Deep Blue Sea: Martin Jones buyout unlikely, talks with the Wild and more rumors

It’s trading season and the Sharks are in on everything.

After months in a bubble, the NHL has its champion and now the league is rushing to wrap up the final threads of the season so that we can all stare into the open future and wait for Gary Bettman to tell us it’s time to start again. It seems a little silly to rush, but if the league is eyeing a potential December return, it starts to make sense.

Which puts us right into the thick of trade season, before the mad scramble of free agency.

Sharks general manager Doug Wilson hasn’t made a major move so far, but in true Two-Phone Doug fashion, he’s been putting out feelers across the league. Here’s a collection of rumblings from the last few days:

San Jose will not buy out Martin Jones

Fans are ready to get rid of Martin Jones in the quickest way possible, but the buyout window opened on Friday Sept. 25 and Jones isn’t expected to have his contract bought out before it closes on October 8.

This means that Aaron Dell is likely to hit free agency on October 9, despite beating out Jones for the starting position during the 2019-20 season. As it stands, though, Jones is the more difficult piece to move and the Sharks need a starter better than either of Dell or Jones. Unless Wilson works magic at the draft, the Sharks will eat another of Jones’ four remaining years at $5.75 million.

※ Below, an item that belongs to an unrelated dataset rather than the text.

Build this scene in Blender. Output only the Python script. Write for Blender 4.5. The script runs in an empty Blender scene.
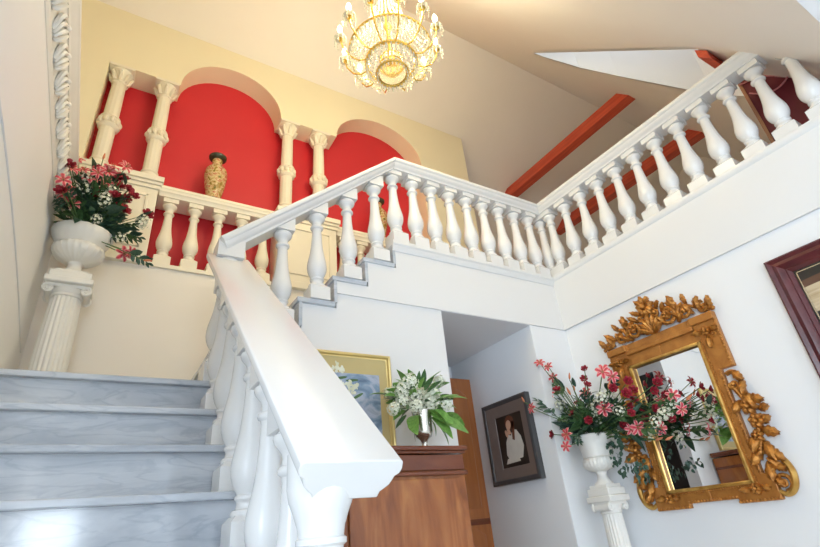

Of course, a buyout would keep Jones on the payroll until 2028, so the hesitation isn’t unfounded.

Bought-out Bobby Ryan

Speaking of the buy-out window, the Ottawa Senators have used this time to get rid of the final two seasons of Bobby Ryan’s $7.25 million average annual value contract, making the winger an unrestricted free agent. Kevin Kurz of The Athletic reported that the Sharks were among the teams checking in with Ryan:

At 33 years old, Ryan’s best days are pretty well behind him. Even when he saw a bit of a boost in points during his 2018-19 campaign, his isolated impact since 2015 is pretty lackluster:

There is likely a team that is going to be willing to over-pay for Bobby Ryan and I don’t know that it should be the Sharks.

Deals with the Wild

The Sharks come up a few times in Michael Russo’s update on what the Minnesota Wild are thinking heading into the off-season.

They’re first mentioned as having asked about goaltender Devan Dubnyk. The Wild may be looking to ship out the veteran goaltender. Dubnyk has one year left on his contract, with a ridiculously specific cap hit of $4,333,333. In real dollars, his base salary for this year is only $2.5 million, the back end of a front-loaded contract, and that’s going to make him very attractive to a lot of teams who are facing internal spending limits thanks to the lack of revenue.

The Sharks, thanks to Hasso Plattner’s insane wealth, aren’t a team in that position. That makes them less desperate. They may lose out to teams willing to do more out of that desperation — even if Minnesota is limited by a 19-team trade list.

Another team potentially involved is the Arizona Coyotes, who traded the 34-year-old Dubnyk to Minnesota in 2015. Former Wild netminder Darcy Kuemper has been rumored to be on the trade block in Arizona, and the teams may be looking at some sort of double reunion.

The current back up goaltender in Minnesota is former Shark Alex Stalock. Technically, the tandem of Jones and Stalock brought the Sharks to the playoffs the year they went to the Cup Final. Maybe they’ll both do better in Minnesota?

Finally, the Sharks have looked into forward Ryan Donato, who has one year remaining at $1.9 million. At only 24 years old, Donato is a player type the San Jose has had an abundance of in the last few seasons: relatively young, shows promise, but produces at a bottom-six rate unless they’re stapled to Joe Thornton.

This far into his career, though, he hasn’t gotten much of a break in the big leagues, playing in just 130 games over parts of four seasons. After 14 goals last season in 62 games, he might be on the cusp of breaking out — and he’s cheap.

Again, might be someone to keep an eye on at the draft, but these two could be brewing up something big if you let your imagine run wild with this report.

Moving on up!

If you haven’t been obsessing over when exactly the Sharks are going to be drafting, you might not realize that the draft slot for two of their picks in the later rounds have been changed.

The official draft order was released by the NHL and while it was basically what everyone expected, a small shift happened where Washington and Colorado swapped spots. Because the NHL dropped the division winner criteria in creating the draft order, instead using just regular season points percentage, Washington moved ahead of Colorado.

The Sharks have Colorado’s second-round pick (now 56 overall) and the Capital’s seventh-round pick (now 210 overall). The second-round pick was obtained in the Brenden Dillon trade, while the seventh-rounder was part of a swap at last year’s draft.